Secondary Supply Potential

Recycling represents a critical component of future copper supply, though current recycling rates remain below potential. Secondary copper supply accounted for less than 17% of total demand (excluding direct-use scrap) in 2024, down from 18% in 2015.

With appropriate policy support and improved collection infrastructure, the IEA projects that secondary copper supply could grow to nearly 35% of total demand by 2050. However, even aggressive recycling scenarios cannot fully address the projected supply deficit, emphasizing the continued need for new mine development.

Price Implications

Copper prices experienced significant volatility in 2024, reaching as high as $10,800 per tonne before declining due to various factors including Chinese property sector weakness and concerns about global economic growth. The structural supply deficit is expected to provide long-term price support, though short-term fluctuations will continue to reflect economic conditions and geopolitical developments.

Policy & Strategic Responses

Governments and industry stakeholders are beginning to recognize the strategic importance of copper supply security. Policy responses have included:

  • Resource diplomacy: Developed countries are seeking to diversify supply sources through partnerships with resource-rich nations outside traditional suppliers.
  • Domestic mining support: Countries including the United States and members of the European Union are implementing policies to support domestic copper production and processing capabilities.
  • Recycling initiatives: Enhanced collection and processing infrastructure for copper scrap, though implementation timelines remain extended.
  • Technology development: Investment in extraction technologies that could unlock lower-grade deposits or improve processing efficiency.

For Investors

The copper supply deficit represents one of the most significant challenges facing the global energy transition. With demand growth driven by electrification, renewable energy deployment, and emerging technologies, while supply faces structural constraints from declining ore grades, extended development timelines, and limited new discoveries, the industry requires coordinated action across multiple fronts.

While large-scale mining projects will remain essential for meeting long-term demand, junior developers advancing strategic projects in favorable jurisdictions could play an increasingly important role in bridging near-term supply gaps.

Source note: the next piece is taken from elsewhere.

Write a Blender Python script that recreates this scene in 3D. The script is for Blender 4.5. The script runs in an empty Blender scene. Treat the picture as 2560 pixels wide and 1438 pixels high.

Companies like Marimaca Copper, Gladiator Metals, Pan Global Resources, and Fitzroy Minerals represent examples of how focused development efforts on high-quality deposits could contribute meaningfully to global copper supply.

The resolution of the copper supply challenge will require sustained investment, policy support for mining development, aggressive recycling programs, and continued exploration success. The timeline for addressing these constraints is compressed, making near-term production additions from advanced development projects increasingly valuable in supporting the broader energy transition.